Provide the Why and How. Leaders need to constantly provide tasks that challenge their teams mentally while also ensuring they see how it’s connected to organizational goals. Take the time to explain why and how something is important for the team, the company, and potentially the individual.
For example, you could explain how a piece of work fits in with the company’s roadmap, why it’s helpful to the team, and what an individual contributor could gain from the experience. Increasing the speed of software delivery is a constant goal for every development team.
Individual contributors need to feel like their efforts are a part of large scale goals like reducing cycle time or driving towards major feature releases. You can create this sense of belonging and connectivity through improved communication and transparency. In your team ceremonies, communicating how tasks and sprints are driving to overall organizational goals builds purpose into developer work.

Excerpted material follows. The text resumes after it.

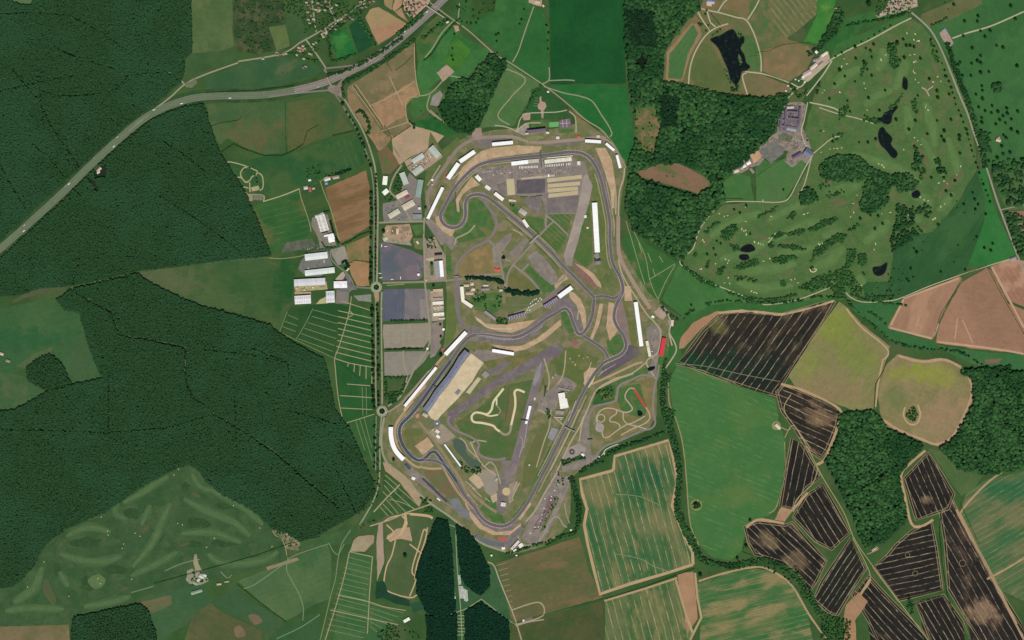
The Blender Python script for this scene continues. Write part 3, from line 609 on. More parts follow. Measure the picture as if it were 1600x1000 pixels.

Make Room for Passion. Create space for individual contributors to work towards personal goals and learning that they already value. Host frequent hackathons that enable developers to work on projects they are passionate about. The creative hours can help leaders better direct their teams to tasks they’ll be more engaged with and, by extension, more productive.
Build from the start. The key is to build positive feelings of value, connection, and self-efficacy into projects for your engineers right from their onboarding. Even onboarding tasks are important and valuable and lay the groundwork for how new team members will learn to document processes, understand team communication styles, and begin to feel connected.